I would recommend at least a 12 gauge pump shotgun and a centerfire handgun of some sort. If possible I would also include a semi-auto carbine of .223 caliber. My own choices are the Rem 870, AR-15 and Glock 17 (Back in the States).

I personally view being unarmed as akin to being voluntarily castrated. I won't even debate the subject with anti-gun people. Being unarmed is just silly.

Here in my neighborhood (Brazil) we have one murder a week. Fortunately I was able to legally purchase and register two very expensive .38 special revolvers. It took me nine months to work through the paperwork. During that time I was offered many different guns including a sub-machinegun.

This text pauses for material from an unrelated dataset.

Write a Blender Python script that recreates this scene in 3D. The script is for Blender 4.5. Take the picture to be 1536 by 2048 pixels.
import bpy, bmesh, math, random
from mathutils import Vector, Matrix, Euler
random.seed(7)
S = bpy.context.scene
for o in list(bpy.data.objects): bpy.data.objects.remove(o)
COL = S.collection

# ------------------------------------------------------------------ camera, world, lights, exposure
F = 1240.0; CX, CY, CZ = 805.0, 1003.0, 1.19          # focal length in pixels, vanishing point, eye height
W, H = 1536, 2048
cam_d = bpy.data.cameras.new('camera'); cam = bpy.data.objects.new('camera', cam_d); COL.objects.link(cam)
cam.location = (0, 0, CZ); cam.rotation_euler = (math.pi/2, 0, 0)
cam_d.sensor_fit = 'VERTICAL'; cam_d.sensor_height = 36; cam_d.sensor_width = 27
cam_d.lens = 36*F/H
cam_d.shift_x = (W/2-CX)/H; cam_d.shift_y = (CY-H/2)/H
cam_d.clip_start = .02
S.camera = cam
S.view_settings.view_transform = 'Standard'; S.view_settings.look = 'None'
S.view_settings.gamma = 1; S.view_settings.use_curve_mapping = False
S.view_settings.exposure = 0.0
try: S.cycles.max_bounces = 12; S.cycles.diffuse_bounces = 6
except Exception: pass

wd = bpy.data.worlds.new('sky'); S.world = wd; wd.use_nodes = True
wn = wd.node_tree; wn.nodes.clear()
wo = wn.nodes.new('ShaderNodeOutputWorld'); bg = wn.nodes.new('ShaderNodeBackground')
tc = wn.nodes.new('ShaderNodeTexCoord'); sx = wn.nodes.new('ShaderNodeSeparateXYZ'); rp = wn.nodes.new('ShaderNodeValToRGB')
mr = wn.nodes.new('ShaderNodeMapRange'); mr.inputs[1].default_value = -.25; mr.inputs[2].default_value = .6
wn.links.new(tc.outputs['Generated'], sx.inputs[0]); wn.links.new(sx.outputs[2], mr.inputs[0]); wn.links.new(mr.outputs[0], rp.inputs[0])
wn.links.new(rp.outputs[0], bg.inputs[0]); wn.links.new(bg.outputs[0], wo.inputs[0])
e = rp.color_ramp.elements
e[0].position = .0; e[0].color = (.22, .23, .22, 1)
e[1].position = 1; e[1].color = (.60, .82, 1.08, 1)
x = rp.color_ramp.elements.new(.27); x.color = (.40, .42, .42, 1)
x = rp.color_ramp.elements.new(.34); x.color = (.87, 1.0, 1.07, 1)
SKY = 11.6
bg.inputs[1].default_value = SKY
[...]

If Brazil ever bans the private ownership of handguns the only thing that will change will be my handgun. I'll go out the same day and buy a 9mm, .40 S&W, or .45 acp. for half the price of my legal .38 special. Mac

#13143 - 02/25/03 03:28 PM Re: Homeland Security Emergency Kit

Just to clarify a few things...

A gun is not a license to behave stupidly. But unlike certain Democratic Party pundits, I think the common man is smart enough to behave responsibly. We all drive 2000 pound "weapons" to work every day and only rarely do they get misused. In the event that someone does behave stupidly, they should go to jail.

Owning a firearm, like owning a number of tools (a car, a blow-torch, an arc-welder, an electric generator, etc.) requires the observance of the appropriate safety rules. If someone is not willing to engage their brain before engaging their tools, then they have no business using those tools. I certainly advocate proper training and have little tolerance for people who just buy equipment without knowing how to use it.

Having skydived out of a plane, the thought of someone BASE jumping with an untested parachute scares the heck out of me. If it ever comes down to it, they'll probably be more of a menace to the people on the street than a benefit to themselves.